## What is being asked
Count the lines containing "parts". Give the number alone.
--
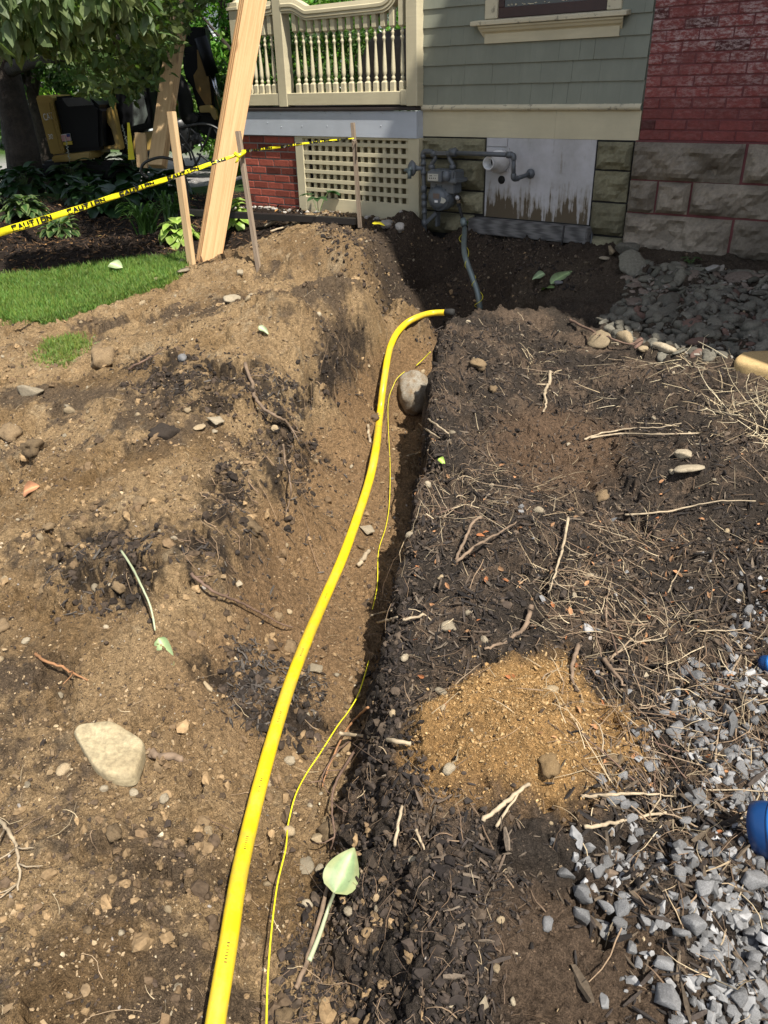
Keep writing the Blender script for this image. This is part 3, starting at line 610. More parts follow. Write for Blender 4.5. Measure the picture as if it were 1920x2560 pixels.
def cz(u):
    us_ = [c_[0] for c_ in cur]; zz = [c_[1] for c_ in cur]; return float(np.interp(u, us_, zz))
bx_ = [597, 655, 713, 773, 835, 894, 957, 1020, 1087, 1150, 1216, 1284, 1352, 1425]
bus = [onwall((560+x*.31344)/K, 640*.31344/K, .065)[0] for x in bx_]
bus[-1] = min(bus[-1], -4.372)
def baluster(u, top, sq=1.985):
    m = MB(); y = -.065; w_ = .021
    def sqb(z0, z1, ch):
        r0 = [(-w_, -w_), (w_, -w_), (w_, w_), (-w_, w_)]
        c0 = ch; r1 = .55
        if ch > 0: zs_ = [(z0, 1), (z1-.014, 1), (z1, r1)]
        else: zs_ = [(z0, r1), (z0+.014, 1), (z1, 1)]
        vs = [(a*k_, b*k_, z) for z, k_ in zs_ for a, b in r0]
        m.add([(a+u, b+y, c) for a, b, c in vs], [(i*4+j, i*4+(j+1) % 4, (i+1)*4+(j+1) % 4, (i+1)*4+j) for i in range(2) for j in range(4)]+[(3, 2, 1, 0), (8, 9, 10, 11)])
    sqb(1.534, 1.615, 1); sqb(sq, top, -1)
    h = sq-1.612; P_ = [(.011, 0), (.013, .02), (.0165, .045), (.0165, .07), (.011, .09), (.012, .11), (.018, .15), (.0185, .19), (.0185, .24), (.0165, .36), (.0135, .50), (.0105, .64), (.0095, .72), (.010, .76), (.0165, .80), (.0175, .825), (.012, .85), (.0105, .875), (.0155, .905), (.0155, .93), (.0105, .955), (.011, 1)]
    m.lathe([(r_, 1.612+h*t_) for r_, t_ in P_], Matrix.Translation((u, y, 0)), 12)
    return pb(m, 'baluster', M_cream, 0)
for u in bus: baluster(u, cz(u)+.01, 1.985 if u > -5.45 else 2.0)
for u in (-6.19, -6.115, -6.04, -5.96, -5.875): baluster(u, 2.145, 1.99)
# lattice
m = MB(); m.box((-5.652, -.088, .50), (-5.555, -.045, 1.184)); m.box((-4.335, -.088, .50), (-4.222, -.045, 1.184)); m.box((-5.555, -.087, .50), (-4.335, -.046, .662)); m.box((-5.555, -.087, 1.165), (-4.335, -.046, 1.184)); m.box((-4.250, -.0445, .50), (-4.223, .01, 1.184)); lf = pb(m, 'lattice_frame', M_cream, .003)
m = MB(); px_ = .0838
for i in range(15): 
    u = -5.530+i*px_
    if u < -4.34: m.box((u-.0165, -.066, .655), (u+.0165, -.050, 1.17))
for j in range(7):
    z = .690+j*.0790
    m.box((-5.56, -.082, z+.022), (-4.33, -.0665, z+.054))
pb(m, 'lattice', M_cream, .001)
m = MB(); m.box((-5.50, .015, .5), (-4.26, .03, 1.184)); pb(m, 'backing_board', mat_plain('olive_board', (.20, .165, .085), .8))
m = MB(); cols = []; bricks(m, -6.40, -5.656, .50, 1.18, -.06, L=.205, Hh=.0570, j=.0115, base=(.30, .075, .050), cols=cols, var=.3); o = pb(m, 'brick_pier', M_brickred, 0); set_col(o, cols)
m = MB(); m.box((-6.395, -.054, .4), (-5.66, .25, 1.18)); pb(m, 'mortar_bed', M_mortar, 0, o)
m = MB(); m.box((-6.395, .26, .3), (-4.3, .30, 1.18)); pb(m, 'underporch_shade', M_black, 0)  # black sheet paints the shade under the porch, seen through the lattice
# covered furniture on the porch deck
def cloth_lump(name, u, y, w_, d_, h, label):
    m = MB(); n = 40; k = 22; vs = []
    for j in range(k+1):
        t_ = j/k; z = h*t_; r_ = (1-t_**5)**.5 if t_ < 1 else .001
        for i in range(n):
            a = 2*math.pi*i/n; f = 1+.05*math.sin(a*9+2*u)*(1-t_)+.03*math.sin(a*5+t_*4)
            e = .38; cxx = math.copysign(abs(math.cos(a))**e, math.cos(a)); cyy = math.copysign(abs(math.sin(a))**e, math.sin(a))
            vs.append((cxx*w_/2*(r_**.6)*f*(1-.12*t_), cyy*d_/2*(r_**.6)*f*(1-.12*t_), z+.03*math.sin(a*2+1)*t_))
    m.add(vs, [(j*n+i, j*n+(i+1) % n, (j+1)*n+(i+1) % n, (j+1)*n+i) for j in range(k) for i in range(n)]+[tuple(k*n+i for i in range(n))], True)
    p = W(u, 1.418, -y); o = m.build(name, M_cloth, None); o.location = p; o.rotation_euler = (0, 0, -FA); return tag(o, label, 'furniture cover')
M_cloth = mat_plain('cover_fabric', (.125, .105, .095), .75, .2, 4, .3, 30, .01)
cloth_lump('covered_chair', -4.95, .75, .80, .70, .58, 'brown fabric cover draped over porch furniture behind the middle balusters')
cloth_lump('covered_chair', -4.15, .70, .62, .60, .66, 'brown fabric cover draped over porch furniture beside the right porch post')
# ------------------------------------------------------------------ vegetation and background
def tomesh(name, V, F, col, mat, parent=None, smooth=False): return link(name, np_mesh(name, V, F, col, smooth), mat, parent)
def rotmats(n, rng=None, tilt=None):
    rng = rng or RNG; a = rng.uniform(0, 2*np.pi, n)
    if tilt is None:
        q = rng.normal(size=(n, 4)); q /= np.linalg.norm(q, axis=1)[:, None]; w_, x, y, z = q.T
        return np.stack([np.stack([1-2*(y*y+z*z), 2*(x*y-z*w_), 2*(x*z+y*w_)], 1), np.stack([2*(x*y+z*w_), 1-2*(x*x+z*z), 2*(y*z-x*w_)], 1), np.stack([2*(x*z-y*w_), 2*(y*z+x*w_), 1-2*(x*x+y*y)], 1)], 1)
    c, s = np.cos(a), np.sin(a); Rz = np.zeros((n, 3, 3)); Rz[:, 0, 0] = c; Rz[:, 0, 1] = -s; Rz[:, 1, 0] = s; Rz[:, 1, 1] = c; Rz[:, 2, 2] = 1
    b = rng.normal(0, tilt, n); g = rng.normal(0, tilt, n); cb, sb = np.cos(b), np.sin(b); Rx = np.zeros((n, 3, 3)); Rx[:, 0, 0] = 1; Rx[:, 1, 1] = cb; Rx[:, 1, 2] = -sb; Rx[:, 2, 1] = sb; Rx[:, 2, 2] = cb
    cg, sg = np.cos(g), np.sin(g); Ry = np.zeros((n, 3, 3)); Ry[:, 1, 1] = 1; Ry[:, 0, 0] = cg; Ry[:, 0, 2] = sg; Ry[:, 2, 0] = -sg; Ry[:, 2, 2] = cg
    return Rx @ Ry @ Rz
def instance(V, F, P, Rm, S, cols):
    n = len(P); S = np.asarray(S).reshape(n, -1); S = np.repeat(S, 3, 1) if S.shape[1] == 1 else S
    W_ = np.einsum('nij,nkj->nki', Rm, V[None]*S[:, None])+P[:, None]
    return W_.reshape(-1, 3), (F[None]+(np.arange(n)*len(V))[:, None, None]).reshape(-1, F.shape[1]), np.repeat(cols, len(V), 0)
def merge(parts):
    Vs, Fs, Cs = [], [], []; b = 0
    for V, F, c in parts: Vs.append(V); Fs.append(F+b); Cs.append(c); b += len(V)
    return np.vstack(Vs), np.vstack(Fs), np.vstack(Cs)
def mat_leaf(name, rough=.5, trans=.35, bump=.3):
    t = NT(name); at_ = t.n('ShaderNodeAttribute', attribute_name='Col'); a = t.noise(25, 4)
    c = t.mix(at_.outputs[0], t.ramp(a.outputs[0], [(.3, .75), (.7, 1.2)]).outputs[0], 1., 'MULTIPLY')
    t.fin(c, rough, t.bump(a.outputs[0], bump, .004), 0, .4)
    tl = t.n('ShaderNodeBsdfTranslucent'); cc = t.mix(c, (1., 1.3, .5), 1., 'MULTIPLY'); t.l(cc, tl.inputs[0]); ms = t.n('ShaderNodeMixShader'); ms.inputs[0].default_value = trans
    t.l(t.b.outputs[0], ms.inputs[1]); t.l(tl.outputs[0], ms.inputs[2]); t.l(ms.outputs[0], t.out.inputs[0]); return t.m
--
## Answer to the problem
3